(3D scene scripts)
· · · ·

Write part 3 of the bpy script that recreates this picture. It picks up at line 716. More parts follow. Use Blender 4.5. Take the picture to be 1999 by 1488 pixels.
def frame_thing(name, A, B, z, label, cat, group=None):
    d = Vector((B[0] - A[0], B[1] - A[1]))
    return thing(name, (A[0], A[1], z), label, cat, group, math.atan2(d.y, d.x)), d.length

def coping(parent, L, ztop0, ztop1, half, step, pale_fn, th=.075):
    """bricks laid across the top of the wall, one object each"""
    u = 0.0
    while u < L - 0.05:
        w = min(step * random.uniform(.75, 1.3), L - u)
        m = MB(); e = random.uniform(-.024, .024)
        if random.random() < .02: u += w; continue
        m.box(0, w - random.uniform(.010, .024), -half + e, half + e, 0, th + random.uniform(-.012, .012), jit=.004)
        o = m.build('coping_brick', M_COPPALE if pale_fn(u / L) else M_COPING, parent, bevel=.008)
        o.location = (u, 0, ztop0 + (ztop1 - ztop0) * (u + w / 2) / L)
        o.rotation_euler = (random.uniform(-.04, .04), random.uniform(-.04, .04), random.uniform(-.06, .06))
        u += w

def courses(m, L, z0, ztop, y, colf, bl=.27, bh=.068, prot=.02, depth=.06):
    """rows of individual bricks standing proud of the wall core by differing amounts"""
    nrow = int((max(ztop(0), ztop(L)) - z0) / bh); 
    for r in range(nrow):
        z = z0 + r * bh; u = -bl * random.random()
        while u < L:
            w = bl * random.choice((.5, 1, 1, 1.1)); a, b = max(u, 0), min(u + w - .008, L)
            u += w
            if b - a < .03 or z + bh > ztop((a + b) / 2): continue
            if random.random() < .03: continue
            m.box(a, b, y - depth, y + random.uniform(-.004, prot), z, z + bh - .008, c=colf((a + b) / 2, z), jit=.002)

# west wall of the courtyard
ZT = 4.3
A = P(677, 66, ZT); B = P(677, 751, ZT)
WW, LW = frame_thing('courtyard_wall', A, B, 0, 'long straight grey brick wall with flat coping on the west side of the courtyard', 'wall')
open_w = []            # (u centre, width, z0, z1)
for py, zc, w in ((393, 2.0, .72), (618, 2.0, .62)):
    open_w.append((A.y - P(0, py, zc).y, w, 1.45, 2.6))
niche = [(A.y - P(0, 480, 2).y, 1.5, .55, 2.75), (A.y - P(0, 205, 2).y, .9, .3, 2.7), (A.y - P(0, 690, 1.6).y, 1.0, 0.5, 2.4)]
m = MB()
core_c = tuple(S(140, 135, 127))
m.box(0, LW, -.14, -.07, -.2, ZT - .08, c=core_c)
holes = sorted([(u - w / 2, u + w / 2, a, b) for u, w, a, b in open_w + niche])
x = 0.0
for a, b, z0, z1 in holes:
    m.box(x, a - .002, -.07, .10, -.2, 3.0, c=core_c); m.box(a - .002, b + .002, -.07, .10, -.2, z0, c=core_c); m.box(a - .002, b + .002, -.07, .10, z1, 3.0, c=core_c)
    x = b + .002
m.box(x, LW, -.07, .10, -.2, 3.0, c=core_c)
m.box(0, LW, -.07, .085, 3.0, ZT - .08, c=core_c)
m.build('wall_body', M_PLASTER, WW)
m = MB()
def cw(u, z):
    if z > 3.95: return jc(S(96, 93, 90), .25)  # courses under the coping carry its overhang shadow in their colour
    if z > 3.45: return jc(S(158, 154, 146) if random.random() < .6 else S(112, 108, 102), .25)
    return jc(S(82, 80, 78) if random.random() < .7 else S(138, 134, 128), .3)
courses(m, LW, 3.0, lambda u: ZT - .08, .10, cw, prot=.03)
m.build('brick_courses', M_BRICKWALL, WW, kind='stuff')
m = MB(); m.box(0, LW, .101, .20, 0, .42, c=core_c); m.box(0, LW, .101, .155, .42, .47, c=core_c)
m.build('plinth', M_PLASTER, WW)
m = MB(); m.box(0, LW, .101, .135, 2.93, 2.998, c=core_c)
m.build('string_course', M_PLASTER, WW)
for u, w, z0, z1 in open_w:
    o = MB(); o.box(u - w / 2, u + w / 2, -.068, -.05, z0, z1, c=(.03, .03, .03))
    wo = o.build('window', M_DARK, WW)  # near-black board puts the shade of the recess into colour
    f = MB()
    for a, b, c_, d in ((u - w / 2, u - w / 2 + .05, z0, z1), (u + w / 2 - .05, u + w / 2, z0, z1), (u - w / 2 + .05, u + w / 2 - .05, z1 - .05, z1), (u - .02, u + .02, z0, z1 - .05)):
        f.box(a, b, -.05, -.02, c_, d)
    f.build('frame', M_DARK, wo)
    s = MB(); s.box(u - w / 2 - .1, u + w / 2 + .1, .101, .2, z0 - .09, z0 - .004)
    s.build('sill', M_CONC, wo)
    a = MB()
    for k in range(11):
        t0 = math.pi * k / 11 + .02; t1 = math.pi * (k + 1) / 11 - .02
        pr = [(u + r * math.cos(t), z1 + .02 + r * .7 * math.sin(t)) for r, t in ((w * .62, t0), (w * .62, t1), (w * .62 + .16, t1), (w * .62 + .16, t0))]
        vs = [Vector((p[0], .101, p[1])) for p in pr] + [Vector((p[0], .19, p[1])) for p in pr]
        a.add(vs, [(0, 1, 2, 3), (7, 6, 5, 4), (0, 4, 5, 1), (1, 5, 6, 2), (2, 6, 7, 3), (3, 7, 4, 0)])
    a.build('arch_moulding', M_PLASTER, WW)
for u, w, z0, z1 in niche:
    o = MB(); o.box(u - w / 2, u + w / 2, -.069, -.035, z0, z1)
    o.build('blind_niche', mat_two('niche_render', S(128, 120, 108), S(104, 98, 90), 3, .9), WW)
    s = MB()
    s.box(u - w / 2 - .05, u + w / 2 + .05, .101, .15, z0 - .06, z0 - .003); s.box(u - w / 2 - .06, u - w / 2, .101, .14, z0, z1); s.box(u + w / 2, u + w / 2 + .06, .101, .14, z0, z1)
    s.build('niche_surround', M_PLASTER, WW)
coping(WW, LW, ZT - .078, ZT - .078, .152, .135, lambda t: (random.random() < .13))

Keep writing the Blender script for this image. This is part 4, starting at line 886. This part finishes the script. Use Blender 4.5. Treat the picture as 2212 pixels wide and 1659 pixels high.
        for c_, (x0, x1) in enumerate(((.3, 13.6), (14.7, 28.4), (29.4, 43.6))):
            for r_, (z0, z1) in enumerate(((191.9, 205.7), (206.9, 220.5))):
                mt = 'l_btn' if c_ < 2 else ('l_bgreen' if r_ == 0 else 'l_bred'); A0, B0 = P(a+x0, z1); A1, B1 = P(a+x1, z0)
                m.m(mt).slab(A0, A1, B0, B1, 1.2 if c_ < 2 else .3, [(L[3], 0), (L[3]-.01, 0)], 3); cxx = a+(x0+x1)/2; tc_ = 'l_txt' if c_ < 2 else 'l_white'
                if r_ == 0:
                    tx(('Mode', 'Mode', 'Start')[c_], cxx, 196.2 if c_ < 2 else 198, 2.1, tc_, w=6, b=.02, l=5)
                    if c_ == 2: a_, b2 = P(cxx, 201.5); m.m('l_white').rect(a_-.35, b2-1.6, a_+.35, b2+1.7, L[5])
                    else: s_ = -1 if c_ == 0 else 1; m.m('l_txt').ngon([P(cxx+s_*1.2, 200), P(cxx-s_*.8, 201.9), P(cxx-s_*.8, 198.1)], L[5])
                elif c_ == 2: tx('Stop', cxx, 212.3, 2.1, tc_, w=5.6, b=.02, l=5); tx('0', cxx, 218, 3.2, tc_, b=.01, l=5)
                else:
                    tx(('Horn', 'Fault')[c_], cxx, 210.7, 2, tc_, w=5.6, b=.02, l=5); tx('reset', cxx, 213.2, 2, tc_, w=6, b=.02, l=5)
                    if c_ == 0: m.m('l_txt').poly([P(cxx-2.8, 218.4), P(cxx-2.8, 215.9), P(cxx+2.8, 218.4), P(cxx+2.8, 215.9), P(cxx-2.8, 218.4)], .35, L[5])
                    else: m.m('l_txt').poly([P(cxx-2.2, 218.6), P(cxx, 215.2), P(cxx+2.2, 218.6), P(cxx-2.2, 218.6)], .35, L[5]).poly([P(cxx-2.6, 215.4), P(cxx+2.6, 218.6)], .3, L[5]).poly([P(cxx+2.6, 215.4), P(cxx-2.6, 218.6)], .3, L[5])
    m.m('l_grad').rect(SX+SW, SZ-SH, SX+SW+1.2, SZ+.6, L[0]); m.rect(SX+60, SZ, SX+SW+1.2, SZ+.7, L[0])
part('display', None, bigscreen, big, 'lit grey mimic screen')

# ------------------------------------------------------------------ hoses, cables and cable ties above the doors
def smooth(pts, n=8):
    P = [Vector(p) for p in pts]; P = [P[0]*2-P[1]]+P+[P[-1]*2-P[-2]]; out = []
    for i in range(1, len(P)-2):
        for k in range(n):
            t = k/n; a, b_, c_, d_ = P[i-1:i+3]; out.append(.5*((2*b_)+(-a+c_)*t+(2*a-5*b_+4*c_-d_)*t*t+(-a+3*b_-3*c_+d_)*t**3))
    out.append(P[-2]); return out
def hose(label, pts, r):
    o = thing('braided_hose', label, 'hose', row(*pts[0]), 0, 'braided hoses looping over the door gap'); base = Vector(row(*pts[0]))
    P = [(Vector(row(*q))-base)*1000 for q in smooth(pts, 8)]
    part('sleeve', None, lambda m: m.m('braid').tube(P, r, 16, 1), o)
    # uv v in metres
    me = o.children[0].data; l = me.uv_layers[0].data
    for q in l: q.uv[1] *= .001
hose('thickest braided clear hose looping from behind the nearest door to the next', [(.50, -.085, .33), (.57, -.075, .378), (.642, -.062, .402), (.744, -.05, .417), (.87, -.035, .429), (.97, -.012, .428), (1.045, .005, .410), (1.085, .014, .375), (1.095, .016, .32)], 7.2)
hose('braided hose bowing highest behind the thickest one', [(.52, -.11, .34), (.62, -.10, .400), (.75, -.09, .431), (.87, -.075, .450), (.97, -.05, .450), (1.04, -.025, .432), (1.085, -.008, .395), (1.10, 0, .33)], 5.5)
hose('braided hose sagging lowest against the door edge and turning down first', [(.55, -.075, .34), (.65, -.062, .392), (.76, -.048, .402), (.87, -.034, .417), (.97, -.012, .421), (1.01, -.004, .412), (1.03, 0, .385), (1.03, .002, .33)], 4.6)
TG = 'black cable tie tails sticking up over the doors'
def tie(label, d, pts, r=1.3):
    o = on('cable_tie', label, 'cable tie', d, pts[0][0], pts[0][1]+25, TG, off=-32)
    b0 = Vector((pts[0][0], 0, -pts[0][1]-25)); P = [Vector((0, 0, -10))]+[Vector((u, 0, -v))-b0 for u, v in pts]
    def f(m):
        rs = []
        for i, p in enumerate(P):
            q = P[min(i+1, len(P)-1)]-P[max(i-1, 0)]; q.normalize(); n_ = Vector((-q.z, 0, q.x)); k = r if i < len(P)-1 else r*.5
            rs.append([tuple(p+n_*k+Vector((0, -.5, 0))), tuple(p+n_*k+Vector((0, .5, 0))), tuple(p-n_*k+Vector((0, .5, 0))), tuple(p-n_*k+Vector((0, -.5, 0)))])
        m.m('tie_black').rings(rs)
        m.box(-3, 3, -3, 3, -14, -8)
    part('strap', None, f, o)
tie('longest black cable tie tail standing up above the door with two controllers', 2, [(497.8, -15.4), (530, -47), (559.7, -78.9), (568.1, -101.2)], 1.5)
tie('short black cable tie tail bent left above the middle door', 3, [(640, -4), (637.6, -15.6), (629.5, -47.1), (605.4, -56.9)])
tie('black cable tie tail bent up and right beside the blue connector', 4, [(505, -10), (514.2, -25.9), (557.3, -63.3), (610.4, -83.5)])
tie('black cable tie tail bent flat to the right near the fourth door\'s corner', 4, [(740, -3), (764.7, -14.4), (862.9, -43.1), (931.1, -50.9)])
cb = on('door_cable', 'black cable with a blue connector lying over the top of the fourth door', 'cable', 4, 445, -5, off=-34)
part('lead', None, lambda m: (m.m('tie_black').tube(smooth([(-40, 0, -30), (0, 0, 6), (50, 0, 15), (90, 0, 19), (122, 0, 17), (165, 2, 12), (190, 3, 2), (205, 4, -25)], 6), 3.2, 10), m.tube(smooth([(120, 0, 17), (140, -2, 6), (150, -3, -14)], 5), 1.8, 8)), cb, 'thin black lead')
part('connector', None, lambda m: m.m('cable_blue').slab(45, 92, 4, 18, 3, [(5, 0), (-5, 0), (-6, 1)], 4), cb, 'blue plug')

· · · ·

Exercise details - Extract, please, the lines from the start of the entries above through the one with "math.atan2(d.y, d.x)), d.length", both included, reproducing each exactly and adding nothing.

Final result -
Write part 3 of the bpy script that recreates this picture. It picks up at line 716. More parts follow. Use Blender 4.5. Take the picture to be 1999 by 1488 pixels.
def frame_thing(name, A, B, z, label, cat, group=None):
    d = Vector((B[0] - A[0], B[1] - A[1]))
    return thing(name, (A[0], A[1], z), label, cat, group, math.atan2(d.y, d.x)), d.length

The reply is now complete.